#### Listing
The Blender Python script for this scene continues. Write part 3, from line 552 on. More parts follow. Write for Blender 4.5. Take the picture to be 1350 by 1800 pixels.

* * *

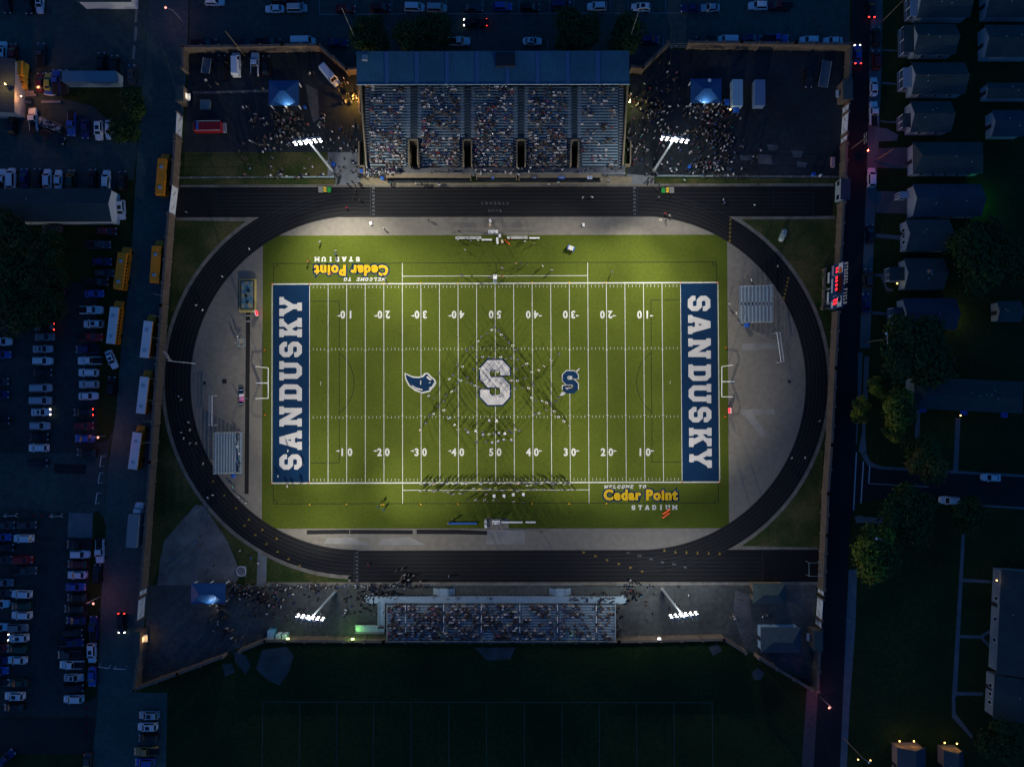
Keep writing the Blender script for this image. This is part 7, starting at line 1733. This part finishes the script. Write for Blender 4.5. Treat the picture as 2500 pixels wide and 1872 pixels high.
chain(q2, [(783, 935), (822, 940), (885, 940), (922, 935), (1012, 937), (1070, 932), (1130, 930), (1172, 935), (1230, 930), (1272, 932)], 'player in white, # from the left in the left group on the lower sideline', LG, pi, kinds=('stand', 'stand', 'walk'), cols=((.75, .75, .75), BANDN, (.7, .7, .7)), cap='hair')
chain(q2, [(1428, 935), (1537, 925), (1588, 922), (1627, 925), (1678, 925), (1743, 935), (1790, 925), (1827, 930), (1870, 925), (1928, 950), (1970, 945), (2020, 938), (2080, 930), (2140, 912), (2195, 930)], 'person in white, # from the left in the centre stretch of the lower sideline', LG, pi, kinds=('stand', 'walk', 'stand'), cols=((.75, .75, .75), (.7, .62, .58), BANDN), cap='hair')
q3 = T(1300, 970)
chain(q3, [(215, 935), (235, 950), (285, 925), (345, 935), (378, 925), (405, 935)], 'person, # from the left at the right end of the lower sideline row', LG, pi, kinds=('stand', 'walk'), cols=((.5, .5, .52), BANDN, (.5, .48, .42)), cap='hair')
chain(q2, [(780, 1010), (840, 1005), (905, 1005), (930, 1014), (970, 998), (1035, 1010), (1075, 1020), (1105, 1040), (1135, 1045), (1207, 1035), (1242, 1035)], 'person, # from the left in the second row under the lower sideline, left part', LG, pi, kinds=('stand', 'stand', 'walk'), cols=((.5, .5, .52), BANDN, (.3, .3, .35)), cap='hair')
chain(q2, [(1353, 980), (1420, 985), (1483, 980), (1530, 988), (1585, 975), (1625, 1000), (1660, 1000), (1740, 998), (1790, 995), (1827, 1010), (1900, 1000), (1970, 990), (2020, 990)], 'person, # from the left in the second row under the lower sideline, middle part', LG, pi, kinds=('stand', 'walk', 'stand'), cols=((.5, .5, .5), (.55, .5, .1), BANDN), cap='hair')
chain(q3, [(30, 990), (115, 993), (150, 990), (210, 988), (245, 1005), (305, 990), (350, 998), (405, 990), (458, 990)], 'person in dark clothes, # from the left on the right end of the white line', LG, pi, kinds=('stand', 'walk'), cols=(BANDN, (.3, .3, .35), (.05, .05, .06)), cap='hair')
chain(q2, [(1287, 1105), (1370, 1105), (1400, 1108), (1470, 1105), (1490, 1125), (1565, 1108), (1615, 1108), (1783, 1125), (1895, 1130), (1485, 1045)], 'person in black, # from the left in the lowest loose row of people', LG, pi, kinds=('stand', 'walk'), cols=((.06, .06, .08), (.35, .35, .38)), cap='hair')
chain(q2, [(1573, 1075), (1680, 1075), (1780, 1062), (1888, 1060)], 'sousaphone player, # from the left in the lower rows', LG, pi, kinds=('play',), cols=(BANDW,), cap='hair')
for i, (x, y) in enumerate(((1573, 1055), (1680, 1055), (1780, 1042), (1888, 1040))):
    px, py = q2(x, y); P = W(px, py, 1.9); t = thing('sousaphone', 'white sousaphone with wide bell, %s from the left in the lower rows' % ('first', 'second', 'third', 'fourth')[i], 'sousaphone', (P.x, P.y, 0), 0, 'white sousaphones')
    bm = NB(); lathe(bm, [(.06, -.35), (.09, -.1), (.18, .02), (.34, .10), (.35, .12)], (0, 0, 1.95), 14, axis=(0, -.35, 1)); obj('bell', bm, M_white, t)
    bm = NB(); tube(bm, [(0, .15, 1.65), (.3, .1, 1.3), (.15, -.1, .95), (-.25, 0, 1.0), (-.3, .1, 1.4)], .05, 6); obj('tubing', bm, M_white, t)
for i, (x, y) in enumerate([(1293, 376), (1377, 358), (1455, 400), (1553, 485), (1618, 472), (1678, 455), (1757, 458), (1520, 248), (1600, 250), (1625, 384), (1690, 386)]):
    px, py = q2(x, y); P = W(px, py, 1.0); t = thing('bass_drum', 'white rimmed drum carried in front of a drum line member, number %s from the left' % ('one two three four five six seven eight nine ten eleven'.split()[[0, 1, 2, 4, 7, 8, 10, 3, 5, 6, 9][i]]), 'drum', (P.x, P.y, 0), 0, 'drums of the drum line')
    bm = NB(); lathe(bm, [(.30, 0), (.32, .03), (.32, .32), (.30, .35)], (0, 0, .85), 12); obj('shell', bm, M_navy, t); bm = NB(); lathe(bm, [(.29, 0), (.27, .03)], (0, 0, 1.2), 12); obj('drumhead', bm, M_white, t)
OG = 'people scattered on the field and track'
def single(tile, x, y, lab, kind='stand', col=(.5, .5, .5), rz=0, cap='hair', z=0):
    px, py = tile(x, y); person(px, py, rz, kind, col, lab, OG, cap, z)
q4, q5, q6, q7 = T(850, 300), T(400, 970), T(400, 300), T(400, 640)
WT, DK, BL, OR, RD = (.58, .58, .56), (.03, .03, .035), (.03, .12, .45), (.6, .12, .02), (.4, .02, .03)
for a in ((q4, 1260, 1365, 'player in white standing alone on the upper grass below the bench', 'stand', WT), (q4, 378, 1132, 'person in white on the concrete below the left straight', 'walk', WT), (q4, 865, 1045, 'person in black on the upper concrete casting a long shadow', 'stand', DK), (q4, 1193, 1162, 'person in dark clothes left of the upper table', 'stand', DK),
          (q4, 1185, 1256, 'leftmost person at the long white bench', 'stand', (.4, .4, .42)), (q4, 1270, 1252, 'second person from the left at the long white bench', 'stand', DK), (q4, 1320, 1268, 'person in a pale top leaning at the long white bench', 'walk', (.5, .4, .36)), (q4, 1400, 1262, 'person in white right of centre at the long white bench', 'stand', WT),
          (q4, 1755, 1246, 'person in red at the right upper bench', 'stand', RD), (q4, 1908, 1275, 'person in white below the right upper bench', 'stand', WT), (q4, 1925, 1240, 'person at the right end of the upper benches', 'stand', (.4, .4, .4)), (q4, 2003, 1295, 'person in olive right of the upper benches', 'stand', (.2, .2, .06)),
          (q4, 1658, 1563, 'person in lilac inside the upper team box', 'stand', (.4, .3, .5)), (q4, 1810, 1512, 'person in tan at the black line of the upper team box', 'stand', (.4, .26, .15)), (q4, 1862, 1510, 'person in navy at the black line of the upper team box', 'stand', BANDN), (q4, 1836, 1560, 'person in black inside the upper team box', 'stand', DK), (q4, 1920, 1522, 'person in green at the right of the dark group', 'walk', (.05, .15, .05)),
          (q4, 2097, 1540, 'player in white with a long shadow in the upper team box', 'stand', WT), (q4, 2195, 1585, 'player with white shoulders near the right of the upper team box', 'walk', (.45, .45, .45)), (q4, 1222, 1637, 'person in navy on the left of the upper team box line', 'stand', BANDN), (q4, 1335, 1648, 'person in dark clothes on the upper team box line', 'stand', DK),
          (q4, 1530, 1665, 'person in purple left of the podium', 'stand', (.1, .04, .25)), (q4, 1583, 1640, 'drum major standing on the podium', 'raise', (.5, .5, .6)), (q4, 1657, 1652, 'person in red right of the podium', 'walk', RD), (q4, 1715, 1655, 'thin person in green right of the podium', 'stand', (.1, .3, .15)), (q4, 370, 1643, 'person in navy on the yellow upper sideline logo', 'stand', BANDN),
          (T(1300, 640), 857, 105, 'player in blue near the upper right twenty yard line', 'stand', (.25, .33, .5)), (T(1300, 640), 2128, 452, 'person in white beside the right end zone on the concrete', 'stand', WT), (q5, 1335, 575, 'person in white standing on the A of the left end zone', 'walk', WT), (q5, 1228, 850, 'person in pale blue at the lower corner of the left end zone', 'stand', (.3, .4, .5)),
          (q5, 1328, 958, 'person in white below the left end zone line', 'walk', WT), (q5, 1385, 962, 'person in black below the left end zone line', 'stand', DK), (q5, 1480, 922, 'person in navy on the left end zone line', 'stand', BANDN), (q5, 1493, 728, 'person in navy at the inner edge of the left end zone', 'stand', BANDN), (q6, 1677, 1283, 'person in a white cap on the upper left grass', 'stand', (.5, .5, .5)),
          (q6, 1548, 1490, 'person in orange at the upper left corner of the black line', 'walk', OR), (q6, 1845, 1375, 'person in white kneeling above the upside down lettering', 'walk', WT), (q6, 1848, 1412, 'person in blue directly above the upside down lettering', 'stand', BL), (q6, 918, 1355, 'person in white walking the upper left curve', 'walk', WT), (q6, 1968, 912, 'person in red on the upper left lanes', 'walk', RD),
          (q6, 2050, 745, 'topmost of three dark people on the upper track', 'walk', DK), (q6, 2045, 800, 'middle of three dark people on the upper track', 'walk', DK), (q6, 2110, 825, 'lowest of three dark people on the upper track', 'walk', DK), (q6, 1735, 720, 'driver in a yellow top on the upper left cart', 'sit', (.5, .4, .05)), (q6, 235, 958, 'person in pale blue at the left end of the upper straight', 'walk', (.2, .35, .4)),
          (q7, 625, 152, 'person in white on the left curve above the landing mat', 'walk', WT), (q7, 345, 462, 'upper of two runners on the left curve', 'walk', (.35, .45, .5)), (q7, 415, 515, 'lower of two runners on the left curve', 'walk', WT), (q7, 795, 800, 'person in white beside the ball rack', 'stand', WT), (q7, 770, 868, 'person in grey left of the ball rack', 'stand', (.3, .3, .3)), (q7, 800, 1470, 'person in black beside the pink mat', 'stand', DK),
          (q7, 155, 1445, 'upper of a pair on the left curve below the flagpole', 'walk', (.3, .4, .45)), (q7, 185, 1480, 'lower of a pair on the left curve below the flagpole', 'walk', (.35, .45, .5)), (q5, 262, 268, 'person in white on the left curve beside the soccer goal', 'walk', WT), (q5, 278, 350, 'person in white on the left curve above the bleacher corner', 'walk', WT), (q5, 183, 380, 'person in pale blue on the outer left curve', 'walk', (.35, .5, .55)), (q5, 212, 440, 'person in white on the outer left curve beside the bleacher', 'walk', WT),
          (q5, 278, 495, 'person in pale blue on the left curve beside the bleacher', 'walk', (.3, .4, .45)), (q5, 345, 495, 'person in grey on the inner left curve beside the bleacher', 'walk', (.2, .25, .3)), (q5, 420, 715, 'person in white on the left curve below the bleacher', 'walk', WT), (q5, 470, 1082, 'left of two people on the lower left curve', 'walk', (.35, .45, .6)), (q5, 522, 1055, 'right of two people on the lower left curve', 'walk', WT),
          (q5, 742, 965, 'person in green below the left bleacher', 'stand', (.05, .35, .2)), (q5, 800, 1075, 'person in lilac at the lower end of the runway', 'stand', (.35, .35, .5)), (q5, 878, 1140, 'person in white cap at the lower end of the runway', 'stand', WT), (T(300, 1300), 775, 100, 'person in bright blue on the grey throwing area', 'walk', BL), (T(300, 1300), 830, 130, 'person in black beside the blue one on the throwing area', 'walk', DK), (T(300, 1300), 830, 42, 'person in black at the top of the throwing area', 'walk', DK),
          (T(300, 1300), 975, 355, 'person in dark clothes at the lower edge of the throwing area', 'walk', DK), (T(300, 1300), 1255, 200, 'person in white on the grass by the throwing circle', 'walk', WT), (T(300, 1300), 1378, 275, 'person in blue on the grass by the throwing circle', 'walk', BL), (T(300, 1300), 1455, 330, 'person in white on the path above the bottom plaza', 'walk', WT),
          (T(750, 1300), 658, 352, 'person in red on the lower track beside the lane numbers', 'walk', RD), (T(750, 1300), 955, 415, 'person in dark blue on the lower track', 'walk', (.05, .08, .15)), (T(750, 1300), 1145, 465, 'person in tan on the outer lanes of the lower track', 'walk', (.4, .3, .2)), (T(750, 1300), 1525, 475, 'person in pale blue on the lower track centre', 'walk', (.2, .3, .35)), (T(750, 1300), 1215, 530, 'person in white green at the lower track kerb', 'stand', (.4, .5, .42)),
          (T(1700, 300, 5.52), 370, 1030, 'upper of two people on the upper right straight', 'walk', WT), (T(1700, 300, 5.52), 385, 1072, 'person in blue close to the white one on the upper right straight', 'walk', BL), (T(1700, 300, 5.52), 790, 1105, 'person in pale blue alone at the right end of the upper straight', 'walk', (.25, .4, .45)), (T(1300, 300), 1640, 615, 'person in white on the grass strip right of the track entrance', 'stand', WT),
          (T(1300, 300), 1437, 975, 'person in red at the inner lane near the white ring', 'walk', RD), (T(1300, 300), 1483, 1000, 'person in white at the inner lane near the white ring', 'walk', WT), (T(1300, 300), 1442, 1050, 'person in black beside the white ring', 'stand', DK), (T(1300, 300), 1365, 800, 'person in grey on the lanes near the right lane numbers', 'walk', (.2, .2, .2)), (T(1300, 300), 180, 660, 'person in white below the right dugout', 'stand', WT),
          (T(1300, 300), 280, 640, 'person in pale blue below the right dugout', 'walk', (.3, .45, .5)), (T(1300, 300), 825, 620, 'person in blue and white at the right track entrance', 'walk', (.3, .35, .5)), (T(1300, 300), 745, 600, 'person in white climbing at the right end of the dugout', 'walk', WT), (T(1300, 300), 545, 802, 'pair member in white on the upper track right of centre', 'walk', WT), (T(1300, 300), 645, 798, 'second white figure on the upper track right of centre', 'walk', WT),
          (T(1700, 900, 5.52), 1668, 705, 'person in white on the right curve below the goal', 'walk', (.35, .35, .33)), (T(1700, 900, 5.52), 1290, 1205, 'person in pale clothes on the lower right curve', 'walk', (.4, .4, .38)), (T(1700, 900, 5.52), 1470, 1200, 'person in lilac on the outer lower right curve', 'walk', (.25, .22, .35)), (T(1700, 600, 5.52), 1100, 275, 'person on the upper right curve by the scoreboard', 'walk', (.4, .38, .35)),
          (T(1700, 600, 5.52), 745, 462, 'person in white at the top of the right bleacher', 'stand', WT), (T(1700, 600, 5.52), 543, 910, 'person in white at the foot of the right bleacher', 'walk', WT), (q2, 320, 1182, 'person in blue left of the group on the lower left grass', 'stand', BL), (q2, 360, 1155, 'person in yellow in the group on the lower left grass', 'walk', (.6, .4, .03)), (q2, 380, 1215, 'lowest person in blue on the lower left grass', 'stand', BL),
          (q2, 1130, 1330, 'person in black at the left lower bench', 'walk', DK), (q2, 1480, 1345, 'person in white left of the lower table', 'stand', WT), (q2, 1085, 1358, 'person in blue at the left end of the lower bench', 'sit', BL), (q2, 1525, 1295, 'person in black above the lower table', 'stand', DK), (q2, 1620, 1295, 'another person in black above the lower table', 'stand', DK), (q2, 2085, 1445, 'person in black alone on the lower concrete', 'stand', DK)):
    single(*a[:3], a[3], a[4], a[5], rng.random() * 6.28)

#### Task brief
Find and copy each line above that includes the string "wide".

#### Final answer
Keep writing the Blender script for this image. This is part 7, starting at line 1733. This part finishes the script. Write for Blender 4.5. Treat the picture as 2500 pixels wide and 1872 pixels high.
    px, py = q2(x, y); P = W(px, py, 1.9); t = thing('sousaphone', 'white sousaphone with wide bell, %s from the left in the lower rows' % ('first', 'second', 'third', 'fourth')[i], 'sousaphone', (P.x, P.y, 0), 0, 'white sousaphones')